Reproduce the data in its entirety, exactly as supplied.

Scenes as source code:
################
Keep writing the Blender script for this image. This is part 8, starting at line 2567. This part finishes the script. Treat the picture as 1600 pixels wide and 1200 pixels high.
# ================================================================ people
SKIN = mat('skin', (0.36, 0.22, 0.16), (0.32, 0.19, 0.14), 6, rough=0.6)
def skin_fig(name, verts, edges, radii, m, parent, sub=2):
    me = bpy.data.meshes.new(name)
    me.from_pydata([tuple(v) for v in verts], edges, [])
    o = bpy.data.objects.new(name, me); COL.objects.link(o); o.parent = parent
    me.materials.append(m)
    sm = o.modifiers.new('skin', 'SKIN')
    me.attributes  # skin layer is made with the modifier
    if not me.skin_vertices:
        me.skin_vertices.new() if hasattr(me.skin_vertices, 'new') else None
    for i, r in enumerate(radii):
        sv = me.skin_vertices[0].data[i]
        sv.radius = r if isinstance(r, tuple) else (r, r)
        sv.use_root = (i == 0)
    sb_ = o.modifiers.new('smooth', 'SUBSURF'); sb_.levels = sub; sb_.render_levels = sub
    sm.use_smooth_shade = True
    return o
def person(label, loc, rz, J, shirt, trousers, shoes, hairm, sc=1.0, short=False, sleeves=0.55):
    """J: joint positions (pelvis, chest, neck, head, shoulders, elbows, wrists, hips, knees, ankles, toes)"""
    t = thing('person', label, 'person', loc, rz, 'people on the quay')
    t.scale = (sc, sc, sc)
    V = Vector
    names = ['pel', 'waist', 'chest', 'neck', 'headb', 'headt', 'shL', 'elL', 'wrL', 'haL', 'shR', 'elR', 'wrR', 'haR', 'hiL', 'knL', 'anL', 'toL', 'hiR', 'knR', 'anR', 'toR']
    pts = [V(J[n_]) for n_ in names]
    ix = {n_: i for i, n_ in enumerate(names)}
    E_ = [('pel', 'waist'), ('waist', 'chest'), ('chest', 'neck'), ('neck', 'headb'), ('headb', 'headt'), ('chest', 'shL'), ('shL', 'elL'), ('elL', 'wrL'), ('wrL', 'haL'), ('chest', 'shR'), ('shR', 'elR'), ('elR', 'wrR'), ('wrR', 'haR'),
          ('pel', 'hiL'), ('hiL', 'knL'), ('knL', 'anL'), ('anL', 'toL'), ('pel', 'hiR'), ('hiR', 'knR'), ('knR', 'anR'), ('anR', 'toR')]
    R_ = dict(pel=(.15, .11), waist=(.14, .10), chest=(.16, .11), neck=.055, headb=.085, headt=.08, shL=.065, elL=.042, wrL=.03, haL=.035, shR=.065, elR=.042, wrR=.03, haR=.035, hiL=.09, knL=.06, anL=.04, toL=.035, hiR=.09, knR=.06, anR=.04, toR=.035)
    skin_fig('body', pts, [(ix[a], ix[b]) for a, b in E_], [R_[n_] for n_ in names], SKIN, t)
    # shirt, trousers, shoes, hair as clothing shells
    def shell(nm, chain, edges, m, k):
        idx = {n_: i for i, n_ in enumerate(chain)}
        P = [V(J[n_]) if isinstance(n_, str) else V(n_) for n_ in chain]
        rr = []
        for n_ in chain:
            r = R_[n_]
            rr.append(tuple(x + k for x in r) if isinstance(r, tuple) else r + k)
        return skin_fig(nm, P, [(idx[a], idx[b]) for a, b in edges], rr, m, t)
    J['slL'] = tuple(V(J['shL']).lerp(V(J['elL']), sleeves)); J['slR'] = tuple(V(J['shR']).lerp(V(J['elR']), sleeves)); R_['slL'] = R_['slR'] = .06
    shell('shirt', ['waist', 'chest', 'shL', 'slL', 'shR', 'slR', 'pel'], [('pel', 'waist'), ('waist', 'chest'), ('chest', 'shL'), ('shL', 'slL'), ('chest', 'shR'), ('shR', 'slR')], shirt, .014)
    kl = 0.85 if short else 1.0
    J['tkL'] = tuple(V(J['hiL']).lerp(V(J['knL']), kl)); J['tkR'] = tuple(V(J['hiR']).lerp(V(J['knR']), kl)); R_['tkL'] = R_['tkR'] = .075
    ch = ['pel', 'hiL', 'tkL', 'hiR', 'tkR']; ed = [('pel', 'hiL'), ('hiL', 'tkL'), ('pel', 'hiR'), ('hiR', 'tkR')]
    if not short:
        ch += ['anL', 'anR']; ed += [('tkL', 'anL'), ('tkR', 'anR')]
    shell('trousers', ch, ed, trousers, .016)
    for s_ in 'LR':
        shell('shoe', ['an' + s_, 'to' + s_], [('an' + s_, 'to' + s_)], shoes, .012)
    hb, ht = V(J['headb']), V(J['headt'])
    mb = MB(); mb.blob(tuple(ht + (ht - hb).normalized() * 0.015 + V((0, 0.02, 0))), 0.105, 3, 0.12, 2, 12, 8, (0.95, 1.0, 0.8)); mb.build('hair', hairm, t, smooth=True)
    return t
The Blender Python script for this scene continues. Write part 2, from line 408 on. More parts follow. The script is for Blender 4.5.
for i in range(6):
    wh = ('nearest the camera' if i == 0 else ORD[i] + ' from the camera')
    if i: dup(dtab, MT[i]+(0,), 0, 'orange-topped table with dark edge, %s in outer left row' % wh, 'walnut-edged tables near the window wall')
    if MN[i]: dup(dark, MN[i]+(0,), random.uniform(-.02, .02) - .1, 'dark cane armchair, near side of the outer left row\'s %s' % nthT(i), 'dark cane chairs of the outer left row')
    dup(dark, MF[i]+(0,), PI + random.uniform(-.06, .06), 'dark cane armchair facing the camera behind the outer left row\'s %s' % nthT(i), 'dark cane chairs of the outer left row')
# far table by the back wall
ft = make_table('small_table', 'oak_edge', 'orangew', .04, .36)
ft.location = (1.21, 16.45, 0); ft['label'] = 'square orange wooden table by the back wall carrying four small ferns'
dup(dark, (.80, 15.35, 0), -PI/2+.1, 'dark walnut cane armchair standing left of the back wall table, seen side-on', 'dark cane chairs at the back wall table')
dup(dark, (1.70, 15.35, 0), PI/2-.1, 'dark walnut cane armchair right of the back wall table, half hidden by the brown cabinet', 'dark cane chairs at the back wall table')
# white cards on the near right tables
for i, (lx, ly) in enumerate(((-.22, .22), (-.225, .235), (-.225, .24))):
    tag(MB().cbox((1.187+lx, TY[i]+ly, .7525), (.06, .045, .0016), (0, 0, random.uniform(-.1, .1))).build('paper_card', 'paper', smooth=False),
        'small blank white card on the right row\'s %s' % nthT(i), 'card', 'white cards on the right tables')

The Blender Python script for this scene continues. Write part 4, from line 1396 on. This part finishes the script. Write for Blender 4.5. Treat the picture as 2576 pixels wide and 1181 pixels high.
################
### Exercise result:
Keep writing the Blender script for this image. This is part 8, starting at line 2567. This part finishes the script. Treat the picture as 1600 pixels wide and 1200 pixels high.
# ================================================================ people
SKIN = mat('skin', (0.36, 0.22, 0.16), (0.32, 0.19, 0.14), 6, rough=0.6)
def skin_fig(name, verts, edges, radii, m, parent, sub=2):
    me = bpy.data.meshes.new(name)
    me.from_pydata([tuple(v) for v in verts], edges, [])
    o = bpy.data.objects.new(name, me); COL.objects.link(o); o.parent = parent
    me.materials.append(m)
    sm = o.modifiers.new('skin', 'SKIN')
    me.attributes  # skin layer is made with the modifier
    if not me.skin_vertices:
        me.skin_vertices.new() if hasattr(me.skin_vertices, 'new') else None
    for i, r in enumerate(radii):
        sv = me.skin_vertices[0].data[i]
        sv.radius = r if isinstance(r, tuple) else (r, r)
        sv.use_root = (i == 0)
    sb_ = o.modifiers.new('smooth', 'SUBSURF'); sb_.levels = sub; sb_.render_levels = sub
    sm.use_smooth_shade = True
    return o
def person(label, loc, rz, J, shirt, trousers, shoes, hairm, sc=1.0, short=False, sleeves=0.55):
    """J: joint positions (pelvis, chest, neck, head, shoulders, elbows, wrists, hips, knees, ankles, toes)"""
    t = thing('person', label, 'person', loc, rz, 'people on the quay')
    t.scale = (sc, sc, sc)
    V = Vector
    names = ['pel', 'waist', 'chest', 'neck', 'headb', 'headt', 'shL', 'elL', 'wrL', 'haL', 'shR', 'elR', 'wrR', 'haR', 'hiL', 'knL', 'anL', 'toL', 'hiR', 'knR', 'anR', 'toR']
    pts = [V(J[n_]) for n_ in names]
    ix = {n_: i for i, n_ in enumerate(names)}
    E_ = [('pel', 'waist'), ('waist', 'chest'), ('chest', 'neck'), ('neck', 'headb'), ('headb', 'headt'), ('chest', 'shL'), ('shL', 'elL'), ('elL', 'wrL'), ('wrL', 'haL'), ('chest', 'shR'), ('shR', 'elR'), ('elR', 'wrR'), ('wrR', 'haR'),
          ('pel', 'hiL'), ('hiL', 'knL'), ('knL', 'anL'), ('anL', 'toL'), ('pel', 'hiR'), ('hiR', 'knR'), ('knR', 'anR'), ('anR', 'toR')]
    R_ = dict(pel=(.15, .11), waist=(.14, .10), chest=(.16, .11), neck=.055, headb=.085, headt=.08, shL=.065, elL=.042, wrL=.03, haL=.035, shR=.065, elR=.042, wrR=.03, haR=.035, hiL=.09, knL=.06, anL=.04, toL=.035, hiR=.09, knR=.06, anR=.04, toR=.035)
    skin_fig('body', pts, [(ix[a], ix[b]) for a, b in E_], [R_[n_] for n_ in names], SKIN, t)
    # shirt, trousers, shoes, hair as clothing shells
    def shell(nm, chain, edges, m, k):
        idx = {n_: i for i, n_ in enumerate(chain)}
        P = [V(J[n_]) if isinstance(n_, str) else V(n_) for n_ in chain]
        rr = []
        for n_ in chain:
            r = R_[n_]
            rr.append(tuple(x + k for x in r) if isinstance(r, tuple) else r + k)
        return skin_fig(nm, P, [(idx[a], idx[b]) for a, b in edges], rr, m, t)
    J['slL'] = tuple(V(J['shL']).lerp(V(J['elL']), sleeves)); J['slR'] = tuple(V(J['shR']).lerp(V(J['elR']), sleeves)); R_['slL'] = R_['slR'] = .06
    shell('shirt', ['waist', 'chest', 'shL', 'slL', 'shR', 'slR', 'pel'], [('pel', 'waist'), ('waist', 'chest'), ('chest', 'shL'), ('shL', 'slL'), ('chest', 'shR'), ('shR', 'slR')], shirt, .014)
    kl = 0.85 if short else 1.0
    J['tkL'] = tuple(V(J['hiL']).lerp(V(J['knL']), kl)); J['tkR'] = tuple(V(J['hiR']).lerp(V(J['knR']), kl)); R_['tkL'] = R_['tkR'] = .075
    ch = ['pel', 'hiL', 'tkL', 'hiR', 'tkR']; ed = [('pel', 'hiL'), ('hiL', 'tkL'), ('pel', 'hiR'), ('hiR', 'tkR')]
    if not short:
        ch += ['anL', 'anR']; ed += [('tkL', 'anL'), ('tkR', 'anR')]
    shell('trousers', ch, ed, trousers, .016)
    for s_ in 'LR':
        shell('shoe', ['an' + s_, 'to' + s_], [('an' + s_, 'to' + s_)], shoes, .012)
    hb, ht = V(J['headb']), V(J['headt'])
    mb = MB(); mb.blob(tuple(ht + (ht - hb).normalized() * 0.015 + V((0, 0.02, 0))), 0.105, 3, 0.12, 2, 12, 8, (0.95, 1.0, 0.8)); mb.build('hair', hairm, t, smooth=True)
    return t
The Blender Python script for this scene continues. Write part 2, from line 408 on. More parts follow. The script is for Blender 4.5.
for i in range(6):
    wh = ('nearest the camera' if i == 0 else ORD[i] + ' from the camera')
    if i: dup(dtab, MT[i]+(0,), 0, 'orange-topped table with dark edge, %s in outer left row' % wh, 'walnut-edged tables near the window wall')
    if MN[i]: dup(dark, MN[i]+(0,), random.uniform(-.02, .02) - .1, 'dark cane armchair, near side of the outer left row\'s %s' % nthT(i), 'dark cane chairs of the outer left row')
    dup(dark, MF[i]+(0,), PI + random.uniform(-.06, .06), 'dark cane armchair facing the camera behind the outer left row\'s %s' % nthT(i), 'dark cane chairs of the outer left row')
# far table by the back wall
ft = make_table('small_table', 'oak_edge', 'orangew', .04, .36)
ft.location = (1.21, 16.45, 0); ft['label'] = 'square orange wooden table by the back wall carrying four small ferns'
dup(dark, (.80, 15.35, 0), -PI/2+.1, 'dark walnut cane armchair standing left of the back wall table, seen side-on', 'dark cane chairs at the back wall table')
dup(dark, (1.70, 15.35, 0), PI/2-.1, 'dark walnut cane armchair right of the back wall table, half hidden by the brown cabinet', 'dark cane chairs at the back wall table')
# white cards on the near right tables
for i, (lx, ly) in enumerate(((-.22, .22), (-.225, .235), (-.225, .24))):
    tag(MB().cbox((1.187+lx, TY[i]+ly, .7525), (.06, .045, .0016), (0, 0, random.uniform(-.1, .1))).build('paper_card', 'paper', smooth=False),
        'small blank white card on the right row\'s %s' % nthT(i), 'card', 'white cards on the right tables')

The Blender Python script for this scene continues. Write part 4, from line 1396 on. This part finishes the script. Write for Blender 4.5. Treat the picture as 2576 pixels wide and 1181 pixels high.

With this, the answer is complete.